Excerpted from Reminiscences of an Albany Settler, by Rev. Henry Hare DUGMORE, Printed and published by Messrs. Grocott and Sherry, Grahamstown, South Africa, 1958 (I believe this is a reprint of the original). Introduction, pp. 2-3.
"Henry's father, Isaac DUGMORE, a clerk of Birmingham, came to South Africa aged thirty-four in the ship Sir George Osborne with GARDNER's party, and with his wife Maria and six children was "located" in the Kariega valley. The site of their home was the present farm "Mosslands", close to the National Road about 14 miles west of Grahamstown. There were three boys and three girls: Henry, aged nine at the time of the settlement; William, aged six, and John, who according to family tradition was born during the voyage; Ann, aged seven; Louisa, aged four, and Caroline, aged two. The family knew hardship and hunger, and finally Isaac DUGMORE took employment as a book-keeper to Messrs. WOOD Bros. in Grahamstown. Maria DUGMORE willingly accepted her part, cared for the family, and ran the farm with the aid of her two elder boys, barely in their 'teens. There was no schooling for the children. From his parents Henry learned to read and write and count; and the stories his mother told him at night were stored in a remarkably retentive memory, and nourished a vivid imagination as he watched the sheep by day.
At the age of fourteen he was apprenticed to Mr. WRIGHT, a saddler in Grahamstown. "Seven precious years" is his rueful description of the time he spent working long hours without pay, and lodged in the bare discomfort of a loft. Yet here was born the love of learning that lasted all his life. His attendance at the little Wesleyan Chapel drew the attention of the Rev. William SHAW, and when a night school was opened by SHAW and BOYCE, Henry DUGMORE was there the first night, and every possible evening thereafter. SHAW was quick to see the promise of his pupil, and secured for him an appointment as Acting Librarian of a small church library, in which DUGMORE made the most of his opportunity.

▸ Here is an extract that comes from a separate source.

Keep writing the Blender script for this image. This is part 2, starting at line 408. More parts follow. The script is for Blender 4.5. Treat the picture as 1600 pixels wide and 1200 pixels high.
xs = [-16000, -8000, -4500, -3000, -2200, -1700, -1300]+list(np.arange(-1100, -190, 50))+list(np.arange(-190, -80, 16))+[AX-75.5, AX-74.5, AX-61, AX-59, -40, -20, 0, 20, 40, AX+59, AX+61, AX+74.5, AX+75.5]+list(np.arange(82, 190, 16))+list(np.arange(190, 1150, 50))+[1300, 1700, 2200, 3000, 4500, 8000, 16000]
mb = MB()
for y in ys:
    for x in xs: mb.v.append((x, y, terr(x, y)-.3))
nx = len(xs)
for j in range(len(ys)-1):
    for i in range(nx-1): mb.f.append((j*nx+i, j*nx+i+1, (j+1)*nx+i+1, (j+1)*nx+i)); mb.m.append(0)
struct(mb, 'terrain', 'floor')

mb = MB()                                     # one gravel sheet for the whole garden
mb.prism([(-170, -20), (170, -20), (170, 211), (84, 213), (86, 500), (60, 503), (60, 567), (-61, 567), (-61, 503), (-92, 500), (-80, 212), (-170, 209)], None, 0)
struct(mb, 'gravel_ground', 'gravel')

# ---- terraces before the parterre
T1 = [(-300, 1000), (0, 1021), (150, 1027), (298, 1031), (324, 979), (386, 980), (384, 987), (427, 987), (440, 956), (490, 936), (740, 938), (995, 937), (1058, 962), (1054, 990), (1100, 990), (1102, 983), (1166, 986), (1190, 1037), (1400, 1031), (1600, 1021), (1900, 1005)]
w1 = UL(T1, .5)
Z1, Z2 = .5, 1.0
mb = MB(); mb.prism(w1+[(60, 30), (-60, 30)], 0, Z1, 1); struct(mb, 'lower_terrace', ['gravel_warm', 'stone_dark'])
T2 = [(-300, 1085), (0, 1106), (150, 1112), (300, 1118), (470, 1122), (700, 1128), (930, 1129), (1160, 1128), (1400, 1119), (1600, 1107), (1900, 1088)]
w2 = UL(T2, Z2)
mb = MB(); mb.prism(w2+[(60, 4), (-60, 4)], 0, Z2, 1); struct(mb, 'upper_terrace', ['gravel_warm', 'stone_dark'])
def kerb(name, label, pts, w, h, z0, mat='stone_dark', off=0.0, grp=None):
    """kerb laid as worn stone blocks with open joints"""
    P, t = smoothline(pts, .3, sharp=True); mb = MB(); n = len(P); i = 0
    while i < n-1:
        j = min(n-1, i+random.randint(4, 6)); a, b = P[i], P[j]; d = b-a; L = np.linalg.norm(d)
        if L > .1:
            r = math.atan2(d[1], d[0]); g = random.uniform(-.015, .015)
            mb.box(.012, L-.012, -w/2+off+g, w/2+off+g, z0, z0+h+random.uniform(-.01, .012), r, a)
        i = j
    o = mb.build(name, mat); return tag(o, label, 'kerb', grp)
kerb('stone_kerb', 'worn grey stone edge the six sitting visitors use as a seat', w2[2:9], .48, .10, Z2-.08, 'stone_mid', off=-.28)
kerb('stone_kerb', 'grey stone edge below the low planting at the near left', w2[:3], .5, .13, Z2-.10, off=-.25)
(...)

On New Year's Day of 1831 there came an experience which determined the course of his life. He experienced religious conversion after the pattern that made the Methodist Revivial so important an influence in the Eighteenth Century. "I distinctly heard three clear notes as from a trumpet, and since all was now changed and I was assured of forgiveness and acceptance, I interpreted the triple trumpet as a direct divine intimation to preach to the three great races by whom I was surrounded". Received as a Methodist minister on probation in 1834, DUGMORE was appointed to the Mount Coke
Mission. He soon mastered BOYCE's recently published Grammar of the Kaffir Language, conducted services in Xhosa after three months, and was able to dispense with an interpreter after six months.

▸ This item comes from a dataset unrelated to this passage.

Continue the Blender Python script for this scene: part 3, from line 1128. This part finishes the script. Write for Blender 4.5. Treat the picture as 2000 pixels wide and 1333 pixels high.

Being stationed at Mount Coke, he found himself in enemy territory on the outbreak of the Kaffir War of 1834-5. His detailed account of this episode, written in 1889, is given in Part 2 of this volume. He chose to write in rather humorous vein of this experience, which must have been alarming enough to a youth of 23. Elizabeth Simpson, whom he was to marry three years later, has left a description of his appearance when he visited her family on his return to Grahamstown. Never had a more unclerical looking gentleman been introduced to them. They could hardly suppress a smile when he entered the room, dust-stained, hot and dressed in corduroy trousers, white jacket
and coloured waist-coat. "It was certainly not his courtier attire that first drew me to him. What struck us most was the evident earnestness of the young man in his work, also the massive forehead which already showed beneath a mass of red unkempt hair."